Larangan Remaja Main Media Sosial: Bermanfaatkah atau Mubazir?

Dalam beberapa waktu terakhir, isu pelarangan penggunaan media sosial bagi remaja di bawah usia 16 tahun menjadi fokus utama perhatian, terutama di negara seperti Australia. Pemerintah Australia berencana menerapkan kebijakan larangan total akses media sosial seperti TikTok, Snapchat, dan Instagram bagi remaja mulai akhir tahun ini. Langkah ini dilatarbelakangi oleh meningkatnya kekhawatiran terhadap kesehatan mental remaja dan risiko penggunaan media sosial secara berlebihan.

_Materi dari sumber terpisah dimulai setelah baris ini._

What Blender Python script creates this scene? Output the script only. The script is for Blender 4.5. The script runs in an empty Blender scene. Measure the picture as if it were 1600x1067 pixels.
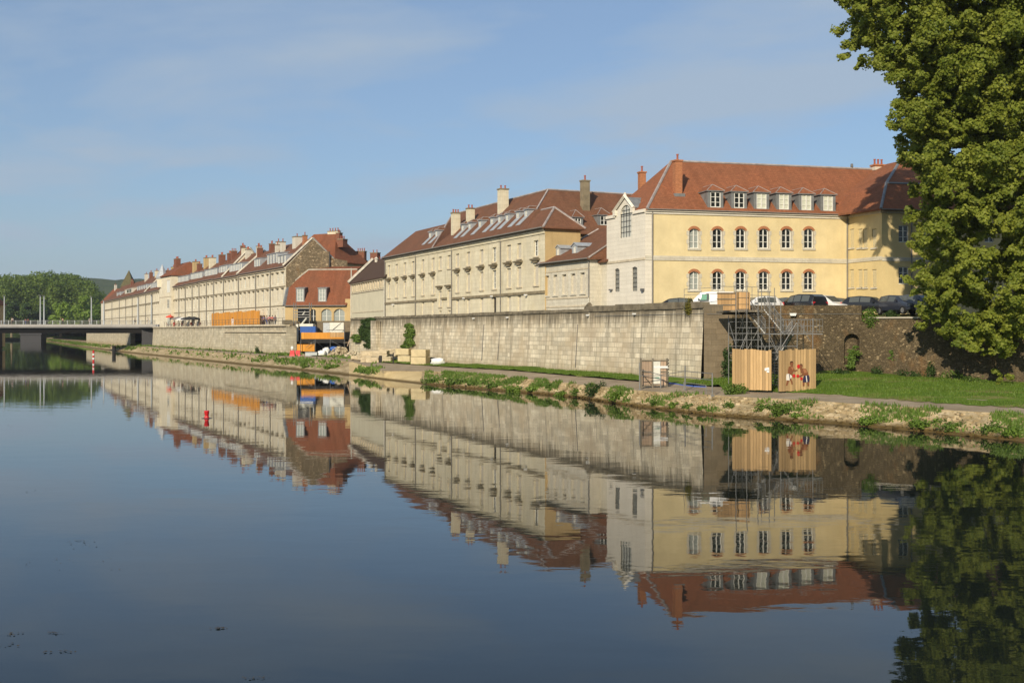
import bpy, bmesh, math, random
import numpy as np
from mathutils import Vector, Matrix, noise

random.seed(7)
RNG = np.random.default_rng(11)
R = math.radians
scene = bpy.context.scene
COL = scene.collection

# ------------------------------------------------------------------ camera, world, sun, exposure
F_PX, CX, YH, CAMH = 1750.0, 800.0, 517.5, 5.26      # focal length in photo pixels, centre column, horizon row, eye height
cam_d = bpy.data.cameras.new('camera')
cam_d.sensor_width = 36.0
cam_d.lens = F_PX / 1600 * 36
cam_d.shift_y = -(533.5 - YH) / 1600
cam_d.clip_start, cam_d.clip_end = 0.5, 9000
cam = bpy.data.objects.new('camera', cam_d)
cam.location = (0, 0, CAMH)
cam.rotation_euler = (R(90), 0, 0)
COL.objects.link(cam)
scene.camera = cam

SUN_AZ, SUN_EL = R(21), R(27)                        # behind the camera, a little to the left
S_DIR = Vector((-math.sin(SUN_AZ) * math.cos(SUN_EL), -math.cos(SUN_AZ) * math.cos(SUN_EL), math.sin(SUN_EL)))
sun_d = bpy.data.lights.new('sun', 'SUN')
sun_d.energy, sun_d.angle, sun_d.color = 4.2, R(0.5), (1.0, 0.86, 0.66)
sun = bpy.data.objects.new('sun', sun_d)
sun.rotation_euler = S_DIR.to_track_quat('Z', 'Y').to_euler()
sun.location = S_DIR * 300
COL.objects.link(sun)

world = bpy.data.worlds.new('World')
scene.world = world
world.use_nodes = True
wn, wl = world.node_tree.nodes, world.node_tree.links
wn.clear()
w_out = wn.new('ShaderNodeOutputWorld')
w_bg = wn.new('ShaderNodeBackground')
w_bg.inputs['Strength'].default_value = 0.12
w_sky = wn.new('ShaderNodeTexSky')
w_sky.sky_type = 'NISHITA'
w_sky.sun_disc = False
w_sky.sun_elevation = SUN_EL
w_sky.sun_rotation = math.atan2(S_DIR.x, S_DIR.y)
w_sky.air_density, w_sky.dust_density, w_sky.ozone_density = 1.0, 1.2, 2.0
w_tc = wn.new('ShaderNodeTexCoord')
w_sep = wn.new('ShaderNodeSeparateXYZ')
wl.new(w_tc.outputs['Generated'], w_sep.inputs[0])
def wmath(op, a, b=None):
    n = wn.new('ShaderNodeMath'); n.operation = op
    for i, v in enumerate((a, b)):
        if v is None: continue
        if isinstance(v, (int, float)): n.inputs[i].default_value = v
        else: wl.new(v, n.inputs[i])
    return n.outputs[0]
zz_ = wmath('ADD', wmath('MAXIMUM', w_sep.outputs['Z'], 0.0), 0.10)
cu, cv = wmath('DIVIDE', w_sep.outputs['X'], zz_), wmath('DIVIDE', w_sep.outputs['Y'], zz_)
w_cmb = wn.new('ShaderNodeCombineXYZ')
wl.new(wmath('ADD', wmath('MULTIPLY', cu, 0.75), wmath('MULTIPLY', cv, 0.22)), w_cmb.inputs[0])
wl.new(wmath('MULTIPLY', cv, 0.8), w_cmb.inputs[1])
w_n1 = wn.new('ShaderNodeTexNoise')
w_n1.inputs['Scale'].default_value = 1.25; w_n1.inputs['Detail'].default_value = 7; w_n1.inputs['Roughness'].default_value = 0.52; w_n1.inputs['Distortion'].default_value = 0.25
wl.new(w_cmb.outputs[0], w_n1.inputs['Vector'])
w_cr = wn.new('ShaderNodeValToRGB')
w_cr.color_ramp.elements[0].position, w_cr.color_ramp.elements[1].position = 0.45, 0.62
wl.new(w_n1.outputs['Fac'], w_cr.inputs[0])
w_mix = wn.new('ShaderNodeMix'); w_mix.data_type = 'RGBA'
SKY_MIX = dict(cloud=(2.8, 3.45, 4.25), amount=0.88, veil=0.74, base=0.34)
veil = wmath('MULTIPLY', wmath('POWER', wmath('SUBTRACT', 1.0, wmath('MINIMUM', wmath('MULTIPLY', wmath('MAXIMUM', w_sep.outputs['Z'], 0.0), 2.6), 1.0)), 2.0), SKY_MIX['veil'])
w_fac = wmath('MAXIMUM', wmath('ADD', wmath('MULTIPLY', w_cr.outputs[0], SKY_MIX['amount'] - SKY_MIX['base']), SKY_MIX['base']), veil)
wl.new(w_fac, w_mix.inputs['Factor'])
w_tint = wn.new('ShaderNodeMix'); w_tint.data_type = 'RGBA'; w_tint.blend_type = 'MULTIPLY'
w_tint.inputs['Factor'].default_value = 1.0; w_tint.inputs['B'].default_value = (0.56, 0.68, 0.80, 1)
wl.new(w_sky.outputs[0], w_tint.inputs['A'])
wl.new(w_tint.outputs['Result'], w_mix.inputs['A'])
w_mix.inputs['B'].default_value = (*SKY_MIX['cloud'], 1)
wl.new(w_mix.outputs['Result'], w_bg.inputs['Color'])
wl.new(w_bg.outputs[0], w_out.inputs['Surface'])

vs = scene.view_settings
vs.view_transform, vs.look, vs.exposure, vs.gamma = 'Standard', 'None', 0.26, 1.0
vs.use_curve_mapping = False
scene.cycles.max_bounces = 6
scene.cycles.transparent_max_bounces = 6
scene.cycles.caustics_reflective = scene.cycles.caustics_refractive = False

# ------------------------------------------------------------------ pixel helpers (photo pixels -> real points)
def P(px, py, D):
    return Vector(((px - CX) / F_PX * D, D, CAMH - (py - YH) / F_PX * D))
def G(px, py, z):
    return P(px, py, (CAMH - z) * F_PX / (py - YH))
def XY(px, D):
    return ((px - CX) / F_PX * D, D)

# ------------------------------------------------------------------ mesh builder
class MB:
    def __init__(self):
        self.v, self.f, self.m, self.M, self.uvs = [], [], [], None, {}
    def poly(self, pts, m=0):
        i = len(self.v)
        for p in pts:
            p = Vector(p)
            self.v.append(self.M @ p if self.M else p)
        self.f.append(tuple(range(i, i + len(pts)))); self.m.append(m)
    def box(self, x0, x1, y0, y1, z0, z1, m=0):
        a = [(x0, y0, z0), (x1, y0, z0), (x1, y1, z0), (x0, y1, z0), (x0, y0, z1), (x1, y0, z1), (x1, y1, z1), (x0, y1, z1)]
        for q in ((0, 1, 5, 4), (1, 2, 6, 5), (2, 3, 7, 6), (3, 0, 4, 7), (4, 5, 6, 7), (3, 2, 1, 0)):
            self.poly([a[k] for k in q], m)
    def frustum(self, cx, cy, z0, z1, w0, d0, w1, d1, m=0):
        a = [(cx - w0, cy - d0, z0), (cx + w0, cy - d0, z0), (cx + w0, cy + d0, z0), (cx - w0, cy + d0, z0),
             (cx - w1, cy - d1, z1), (cx + w1, cy - d1, z1), (cx + w1, cy + d1, z1), (cx - w1, cy + d1, z1)]
        for q in ((0, 1, 5, 4), (1, 2, 6, 5), (2, 3, 7, 6), (3, 0, 4, 7), (4, 5, 6, 7), (3, 2, 1, 0)):
            self.poly([a[k] for k in q], m)
    def tube(self, pts, r, m=0, n=6, cap=True):
        pts = [Vector(p) for p in pts]
        rs = r if isinstance(r, (list, tuple)) else [r] * len(pts)
        rings = []
        for i, p in enumerate(pts):
            d = (pts[min(i + 1, len(pts) - 1)] - pts[max(i - 1, 0)]).normalized()
            a = d.cross(Vector((0, 0, 1)) if abs(d.z) < 0.95 else Vector((1, 0, 0))).normalized()
            b = d.cross(a)
            rings.append([p + (a * math.cos(2 * math.pi * k / n) + b * math.sin(2 * math.pi * k / n)) * rs[i] for k in range(n)])
        for i in range(len(rings) - 1):
            for k in range(n):
                self.poly([rings[i][k], rings[i][(k + 1) % n], rings[i + 1][(k + 1) % n], rings[i + 1][k]], m)
        if cap:
            self.poly(rings[0][::-1], m); self.poly(rings[-1], m)
    def bar(self, p, q, w, m=0):
        self.tube([p, q], w, m, 4)
    def lathe(self, prof, m=0, n=12, c=(0, 0, 0)):
        c = Vector(c)
        for (r0, z0), (r1, z1) in zip(prof, prof[1:]):
            for k in range(n):
                a0, a1 = 2 * math.pi * k / n, 2 * math.pi * (k + 1) / n
                q = [c + Vector((r0 * math.cos(a0), r0 * math.sin(a0), z0)), c + Vector((r0 * math.cos(a1), r0 * math.sin(a1), z0)),
                     c + Vector((r1 * math.cos(a1), r1 * math.sin(a1), z1)), c + Vector((r1 * math.cos(a0), r1 * math.sin(a0), z1))]
                if r0 < 1e-5: q = [q[0], q[2], q[3]]
                elif r1 < 1e-5: q = q[:3]
                self.poly(q, m)
    def slab(self, polys, th=0.14, m=0, me=None):
        """sloping roof skins with a real thickness below them"""
        me = m if me is None else me
        cnt = {}
        key = lambda p: (round(p[0], 3), round(p[1], 3), round(p[2], 3))
        for pl in polys:
            self.poly(pl, m)
            self.poly([(p[0], p[1], p[2] - th) for p in pl][::-1], me)
            for a, b in zip(pl, list(pl[1:]) + [pl[0]]):
                k = frozenset((key(a), key(b)))
                cnt.setdefault(k, []).append((a, b))
        for k, l in cnt.items():
            if len(l) == 1:
                a, b = l[0]
                self.poly([a, b, (b[0], b[1], b[2] - th), (a[0], a[1], a[2] - th)], me)
    def wall(self, x0, x1, z0, z1, ops=(), depth=0.22, m=0, y=0.0, mr=None):
        """a wall facing -y with real openings: ops = (xa, xb, za, zb, rise)"""
        mr = m if mr is None else mr
        xs = sorted({x0, x1} | {min(max(o[i], x0), x1) for o in ops for i in (0, 1)})
        zs = sorted({z0, z1} | {min(max(o[i], z0), z1) for o in ops for i in (2, 3)})
        for za, zb in zip(zs, zs[1:]):
            run = None
            for xa, xb in zip(xs, xs[1:]):
                cx, cz = (xa + xb) / 2, (za + zb) / 2
                hole = any(o[0] < cx < o[1] and o[2] < cz < o[3] for o in ops)
                if hole:
                    if run: self.poly([(run[0], y, za), (run[1], y, za), (run[1], y, zb), (run[0], y, zb)], m); run = None
                else:
                    run = (run[0], xb) if run else (xa, xb)
            if run: self.poly([(run[0], y, za), (run[1], y, za), (run[1], y, zb), (run[0], y, zb)], m)
        for o in ops:
            xa, xb, za, zb = o[:4]; rise = o[4] if len(o) > 4 else 0
            d = y + depth
            zt = zb - rise
            self.poly([(xa, y, za), (xa, d, za), (xa, d, zt), (xa, y, zt)], mr)
            self.poly([(xb, y, za), (xb, y, zt), (xb, d, zt), (xb, d, za)], mr)
            self.poly([(xa, y, za), (xb, y, za), (xb, d, za), (xa, d, za)], mr)
            if not rise:
                self.poly([(xa, y, zb), (xa, d, zb), (xb, d, zb), (xb, y, zb)], mr)
            else:
                arc = arc_pts(xa, xb, zt, rise, 8)
                for (ax, az), (bx, bz) in zip(arc, arc[1:]):
                    self.poly([(ax, y, az), (bx, y, bz), (bx, y, zb), (ax, y, zb)], m)
                    self.poly([(ax, y, az), (ax, d, az), (bx, d, bz), (bx, y, bz)], mr)
    def build(self, name, mats, parent=None, loc=None, rot=None, smooth=False, basis=None):
        me = mesh_from(name, self.v, self.f, self.m, mats, smooth)
        return link(name, me, parent, loc, rot, basis)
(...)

Namun, apakah larangan tersebut merupakan solusi yang efektif untuk mencegah kecanduan media sosial di kalangan remaja? Berbagai studi dan laporan dari berbagai negara menunjukkan bahwa larangan semacam itu tidak selalu efektif dan bahkan dapat membawa dampak negatif. Sejumlah studi menunjukkan bahwa pelarangan total bagi anak di bawah 16 tahun tidak merespon akar masalah yang ada.

Media sosial bagi remaja tidak hanya sekadar tempat hiburan, tetapi juga menjadi sarana untuk mengekspresikan identitas, mencari informasi, dan mendapatkan dukungan emosional, terutama terkait dengan kesehatan mental. Dalam banyak kasus, media sosial menjadi satu-satunya wadah bagi remaja untuk merasa diterima dan dimengerti. Meskipun terdapat risiko seperti cyberbullying, konten berbahaya, dan praktik doomscrolling, studi menyarankan bahwa larangan mungkin bukanlah solusi utama.

Daripada larangan total, para ahli merekomendasikan pendekatan yang lebih holistik, melibatkan peran pemerintah, regulator, perusahaan teknologi, dan partisipasi aktif dari para remaja. Moderasi yang lebih manusiawi, desain platform yang aman, pengawasan iklan, dan pelibatan remaja dalam kebijakan media sosial merupakan solusi yang lebih baik. Sehingga, kolaborasi dalam merumuskan beberapa langkah direncanakan untuk menangani masalah penggunaan media sosial yang berlebihan pada remaja.